A decade in Malibu

Pictures of surfing's past were on display at Duke's anniversary party. Guy W. Kitchens/TMT

Duke’s Malibu holds a celebration to mark its 10th anniversary.

By Darian Lane / Special to The Malibu Times

Duke’s Malibu celebrated its 10th year in the city with a big party on Friday.

Before guests entered the restaurant, they were bombarded with tropical island music from the Blue Hawaiians. Two beautiful women from Island Inspirations dressed in Hawaiian garb greeted them with purple and white leis they place around their necks.

“Aloha,” the women said, and the guests were whisked off into the pleasant, yet distant, sounds of Hawaii.

Fresh Strawberries, cantaloupes, grapes, chocolates, shrimp, barbecue chicken, sushi, tuna and a plethora of drinks were available to satisfy everyone’s appetite. And many of those in attendance spoke fondly of the decade-old restaurant.

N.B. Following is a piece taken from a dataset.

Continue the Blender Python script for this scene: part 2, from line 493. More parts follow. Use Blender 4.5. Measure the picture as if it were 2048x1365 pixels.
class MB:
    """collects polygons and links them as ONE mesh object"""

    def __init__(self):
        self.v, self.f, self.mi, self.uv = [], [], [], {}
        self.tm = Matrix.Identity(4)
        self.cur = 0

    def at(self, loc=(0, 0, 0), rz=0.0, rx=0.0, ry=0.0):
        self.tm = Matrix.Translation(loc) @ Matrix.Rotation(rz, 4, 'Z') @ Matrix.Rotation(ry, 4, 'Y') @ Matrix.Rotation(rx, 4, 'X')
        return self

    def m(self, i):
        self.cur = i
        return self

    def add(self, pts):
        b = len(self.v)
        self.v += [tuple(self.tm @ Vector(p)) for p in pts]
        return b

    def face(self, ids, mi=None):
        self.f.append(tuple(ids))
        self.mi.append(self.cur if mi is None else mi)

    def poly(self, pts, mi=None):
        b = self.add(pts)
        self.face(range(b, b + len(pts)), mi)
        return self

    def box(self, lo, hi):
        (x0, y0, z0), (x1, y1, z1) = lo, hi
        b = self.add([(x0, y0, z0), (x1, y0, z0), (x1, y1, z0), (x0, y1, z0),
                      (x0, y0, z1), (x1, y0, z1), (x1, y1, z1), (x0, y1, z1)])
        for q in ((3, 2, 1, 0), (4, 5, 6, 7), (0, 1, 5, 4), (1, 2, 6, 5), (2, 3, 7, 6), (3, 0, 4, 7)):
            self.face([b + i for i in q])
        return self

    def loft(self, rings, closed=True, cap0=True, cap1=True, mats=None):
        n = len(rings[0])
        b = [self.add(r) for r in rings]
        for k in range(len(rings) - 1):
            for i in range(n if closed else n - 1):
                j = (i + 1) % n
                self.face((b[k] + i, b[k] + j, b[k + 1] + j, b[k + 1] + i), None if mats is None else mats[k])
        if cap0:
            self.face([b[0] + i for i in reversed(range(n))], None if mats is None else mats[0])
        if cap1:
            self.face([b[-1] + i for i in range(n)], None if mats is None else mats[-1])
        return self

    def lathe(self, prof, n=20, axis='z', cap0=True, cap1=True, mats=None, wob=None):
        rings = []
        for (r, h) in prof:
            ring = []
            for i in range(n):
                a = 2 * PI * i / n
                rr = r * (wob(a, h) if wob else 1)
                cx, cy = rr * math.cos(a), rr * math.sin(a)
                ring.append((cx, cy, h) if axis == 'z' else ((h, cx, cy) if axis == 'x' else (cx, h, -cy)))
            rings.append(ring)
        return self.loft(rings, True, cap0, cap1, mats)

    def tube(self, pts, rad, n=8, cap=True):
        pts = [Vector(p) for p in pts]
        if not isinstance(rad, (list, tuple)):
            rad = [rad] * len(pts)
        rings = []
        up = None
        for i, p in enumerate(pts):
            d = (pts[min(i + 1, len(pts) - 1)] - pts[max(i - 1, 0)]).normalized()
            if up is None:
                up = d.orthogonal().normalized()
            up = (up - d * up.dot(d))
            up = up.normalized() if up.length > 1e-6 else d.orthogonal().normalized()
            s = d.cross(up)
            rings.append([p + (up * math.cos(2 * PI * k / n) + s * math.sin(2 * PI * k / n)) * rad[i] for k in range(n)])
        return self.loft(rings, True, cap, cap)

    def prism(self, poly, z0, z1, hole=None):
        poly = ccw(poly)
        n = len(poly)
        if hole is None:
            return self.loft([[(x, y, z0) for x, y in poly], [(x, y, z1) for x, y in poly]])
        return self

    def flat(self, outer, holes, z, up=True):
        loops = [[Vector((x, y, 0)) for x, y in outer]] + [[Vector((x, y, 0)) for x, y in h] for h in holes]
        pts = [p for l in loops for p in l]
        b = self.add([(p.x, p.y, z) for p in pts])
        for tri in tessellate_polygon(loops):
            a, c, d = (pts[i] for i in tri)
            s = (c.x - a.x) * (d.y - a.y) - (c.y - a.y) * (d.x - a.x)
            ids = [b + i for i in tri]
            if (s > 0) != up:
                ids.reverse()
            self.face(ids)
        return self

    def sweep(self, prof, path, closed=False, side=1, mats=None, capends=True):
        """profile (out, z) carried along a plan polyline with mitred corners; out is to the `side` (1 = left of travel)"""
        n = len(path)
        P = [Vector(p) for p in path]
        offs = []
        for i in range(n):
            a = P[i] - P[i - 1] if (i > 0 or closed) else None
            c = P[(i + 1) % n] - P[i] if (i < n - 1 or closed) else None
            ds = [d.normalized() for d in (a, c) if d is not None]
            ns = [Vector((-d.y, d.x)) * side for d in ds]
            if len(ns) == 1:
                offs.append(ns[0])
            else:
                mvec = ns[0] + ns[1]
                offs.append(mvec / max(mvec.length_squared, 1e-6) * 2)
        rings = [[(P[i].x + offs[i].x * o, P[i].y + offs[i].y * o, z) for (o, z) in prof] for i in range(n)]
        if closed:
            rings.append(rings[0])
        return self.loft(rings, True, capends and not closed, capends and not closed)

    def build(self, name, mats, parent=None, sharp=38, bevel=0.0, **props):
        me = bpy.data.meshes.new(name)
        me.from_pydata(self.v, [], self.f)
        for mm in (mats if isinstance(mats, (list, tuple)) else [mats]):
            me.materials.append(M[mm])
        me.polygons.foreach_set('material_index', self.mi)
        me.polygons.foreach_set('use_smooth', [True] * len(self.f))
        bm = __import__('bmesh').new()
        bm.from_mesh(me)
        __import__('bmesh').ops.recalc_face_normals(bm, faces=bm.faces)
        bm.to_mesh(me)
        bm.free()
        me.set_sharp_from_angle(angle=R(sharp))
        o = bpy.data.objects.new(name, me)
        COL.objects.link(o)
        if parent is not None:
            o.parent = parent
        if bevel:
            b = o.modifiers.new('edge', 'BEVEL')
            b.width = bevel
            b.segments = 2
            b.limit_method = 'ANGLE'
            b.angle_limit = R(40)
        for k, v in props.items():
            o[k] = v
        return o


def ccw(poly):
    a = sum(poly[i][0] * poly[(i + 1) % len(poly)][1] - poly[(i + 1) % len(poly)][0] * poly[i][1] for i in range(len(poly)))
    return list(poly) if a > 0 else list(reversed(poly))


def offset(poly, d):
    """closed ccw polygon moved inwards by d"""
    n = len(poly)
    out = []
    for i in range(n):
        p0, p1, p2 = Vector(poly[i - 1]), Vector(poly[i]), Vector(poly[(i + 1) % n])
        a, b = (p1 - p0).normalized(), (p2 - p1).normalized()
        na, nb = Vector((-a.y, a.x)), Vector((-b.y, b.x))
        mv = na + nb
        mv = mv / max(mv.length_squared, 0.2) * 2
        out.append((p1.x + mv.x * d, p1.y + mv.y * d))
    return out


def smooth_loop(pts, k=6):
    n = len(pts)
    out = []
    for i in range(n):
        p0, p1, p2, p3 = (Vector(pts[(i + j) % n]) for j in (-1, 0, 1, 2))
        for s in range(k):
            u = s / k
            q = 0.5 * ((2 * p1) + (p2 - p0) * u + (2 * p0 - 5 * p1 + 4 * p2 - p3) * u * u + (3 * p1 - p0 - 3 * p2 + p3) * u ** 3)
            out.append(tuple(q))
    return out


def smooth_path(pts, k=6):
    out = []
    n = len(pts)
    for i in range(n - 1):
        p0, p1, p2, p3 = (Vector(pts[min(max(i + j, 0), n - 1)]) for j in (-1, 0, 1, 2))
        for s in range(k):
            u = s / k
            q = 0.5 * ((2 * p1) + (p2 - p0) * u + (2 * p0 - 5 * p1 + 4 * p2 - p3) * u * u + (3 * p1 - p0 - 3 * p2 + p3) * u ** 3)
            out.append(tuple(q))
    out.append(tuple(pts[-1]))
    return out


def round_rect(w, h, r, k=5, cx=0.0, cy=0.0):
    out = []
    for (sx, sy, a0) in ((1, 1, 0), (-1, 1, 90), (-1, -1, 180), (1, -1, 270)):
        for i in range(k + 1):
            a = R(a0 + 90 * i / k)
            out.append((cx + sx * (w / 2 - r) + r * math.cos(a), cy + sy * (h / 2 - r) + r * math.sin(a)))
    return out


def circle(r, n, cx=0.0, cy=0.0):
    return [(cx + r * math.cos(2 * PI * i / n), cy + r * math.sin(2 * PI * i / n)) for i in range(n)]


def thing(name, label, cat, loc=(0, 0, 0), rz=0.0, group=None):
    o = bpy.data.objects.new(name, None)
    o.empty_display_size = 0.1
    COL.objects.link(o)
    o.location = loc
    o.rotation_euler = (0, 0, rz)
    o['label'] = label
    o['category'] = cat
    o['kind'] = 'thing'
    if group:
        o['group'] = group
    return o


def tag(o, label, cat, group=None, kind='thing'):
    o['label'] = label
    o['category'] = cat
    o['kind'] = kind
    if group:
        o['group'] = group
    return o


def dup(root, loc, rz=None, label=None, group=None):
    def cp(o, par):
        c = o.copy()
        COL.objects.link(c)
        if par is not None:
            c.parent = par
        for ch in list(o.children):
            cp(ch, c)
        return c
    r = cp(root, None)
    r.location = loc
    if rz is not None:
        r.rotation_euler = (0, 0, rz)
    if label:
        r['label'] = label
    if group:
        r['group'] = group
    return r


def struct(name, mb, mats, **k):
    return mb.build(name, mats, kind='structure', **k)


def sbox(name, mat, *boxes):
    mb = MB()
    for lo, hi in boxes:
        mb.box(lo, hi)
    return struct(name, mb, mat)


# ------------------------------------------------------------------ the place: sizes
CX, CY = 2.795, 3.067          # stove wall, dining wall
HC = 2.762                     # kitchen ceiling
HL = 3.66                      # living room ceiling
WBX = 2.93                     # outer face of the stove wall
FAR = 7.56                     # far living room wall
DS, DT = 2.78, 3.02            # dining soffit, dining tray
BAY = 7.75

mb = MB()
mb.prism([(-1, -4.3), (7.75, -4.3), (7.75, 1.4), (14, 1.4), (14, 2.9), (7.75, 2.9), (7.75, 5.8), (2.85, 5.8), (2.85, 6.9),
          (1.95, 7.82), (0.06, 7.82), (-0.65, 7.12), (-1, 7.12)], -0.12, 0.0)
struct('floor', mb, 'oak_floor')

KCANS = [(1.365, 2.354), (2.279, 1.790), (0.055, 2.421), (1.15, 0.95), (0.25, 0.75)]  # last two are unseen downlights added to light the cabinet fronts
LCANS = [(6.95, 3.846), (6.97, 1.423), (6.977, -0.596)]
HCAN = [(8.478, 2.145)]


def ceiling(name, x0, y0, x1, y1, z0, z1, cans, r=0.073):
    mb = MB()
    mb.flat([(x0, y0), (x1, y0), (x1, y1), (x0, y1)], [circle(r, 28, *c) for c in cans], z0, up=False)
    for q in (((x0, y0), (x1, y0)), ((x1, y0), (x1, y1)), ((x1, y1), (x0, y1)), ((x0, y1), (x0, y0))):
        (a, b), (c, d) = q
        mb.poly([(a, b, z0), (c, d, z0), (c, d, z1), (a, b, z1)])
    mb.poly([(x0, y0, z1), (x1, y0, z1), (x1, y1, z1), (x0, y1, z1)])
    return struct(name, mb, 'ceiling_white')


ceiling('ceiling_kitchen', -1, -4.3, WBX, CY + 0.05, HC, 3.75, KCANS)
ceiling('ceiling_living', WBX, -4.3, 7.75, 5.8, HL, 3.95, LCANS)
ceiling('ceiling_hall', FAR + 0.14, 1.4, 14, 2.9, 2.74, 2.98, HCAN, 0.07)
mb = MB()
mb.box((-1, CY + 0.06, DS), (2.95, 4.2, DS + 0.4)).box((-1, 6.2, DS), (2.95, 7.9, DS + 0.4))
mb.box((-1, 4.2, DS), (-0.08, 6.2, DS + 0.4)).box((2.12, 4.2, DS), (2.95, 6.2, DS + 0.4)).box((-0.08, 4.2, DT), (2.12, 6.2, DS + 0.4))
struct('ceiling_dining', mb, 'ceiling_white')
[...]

“We come mostly for the atmosphere,” said Jack Foley, who frequents the restaurant with his wife, Jill. “We live across the street. And it’s reasonably priced at the Barefoot Bar.”

Bo Bright, a member of the local band Facehumper said, “Duke’s has been here since I graduated high school. So it’s synonymous with my coming of age.”

Duke’s opened in 1996 at its location on Pacific Coast Highway across the street from the Las Flores Canyon Road intersection. Named for famed surfer Duke Kahanamoku, it is owned by TS Restaurants, which owns several other Duke’s in California and Hawaii and other surf-themed restaurants.

TS Restaurants chief executive officer Bill Parsons said the Malibu location was selected as a tribute to Kahanamoku.

“We tried to pick locations that honored Duke,” Parsons said. “When Duke was doing movies out in Hollywood, he spent a lot of time surfing in Malibu.”

Kahanamoku, considered “The Father of Surfing,” is regarded by many to be one of the greatest in the sport of all time.

“Duke faded out in Hawaii when the missionaries were there, because they didn’t approve of people with [barely any] clothes surfing,” said Cal Porter, a local 82-year-old surfer, tennis and volleyball player and world champion body surfer. “He brought it [surfing] back in the early 1900s. He started surfing in Waikiki and then he traveled all over the world introducing surfing to Australia, America, everywhere. And that’s what started the whole surfing craze.”

Also attending the festivities was Kathy Kohner-Zuckerman, whose life inspired her father to create the fictional “Gidget” that became a legendary character in books, film and television. Zuckerman works at Duke’s as a greeter, known as the “Ambassador of Aloha.”

“I greet the people,” Zuckerman said. “I take them to their tables. I show them my picture on the wall. I try to sell them a ‘Gidget’ book, the book my Dad wrote. Back in the day people never went out to eat, now I come here as much as I can, even when I’m not working.”

When Duke’s first opened, its menu was pure Hawaiian. But general manager Josh Morgan said that quickly changed.

“[Duke’s] had a traditional Hawaiian plate lunch for food; macaroni salad and white rice,” Morgan said. “The Mainlanders didn’t catch on to that entrée, so we switched to traditional crisp cut fries, homemade potato chips and adapted our cuisine to California. And it worked amazingly.”

Morgan began working at the restaurant when it opened, and moved his way up through the ranks. Beginning as a busboy, he soon graduated to a lunch server, then a greeter and later a salad boy, valet, bar buss, bartender, bar manager and eventually his current position. At Duke’s, Morgan met a waitress named Sarah, who—m he eventually married.

“I use to work at Duke’s,” Sarah Morgan said. “I met lots of friends and ate lots of fish.”

A non-scientific survey determined the fish taco is the most popular item at the restaurant, with nine out of 10 party guests calling it their favorite.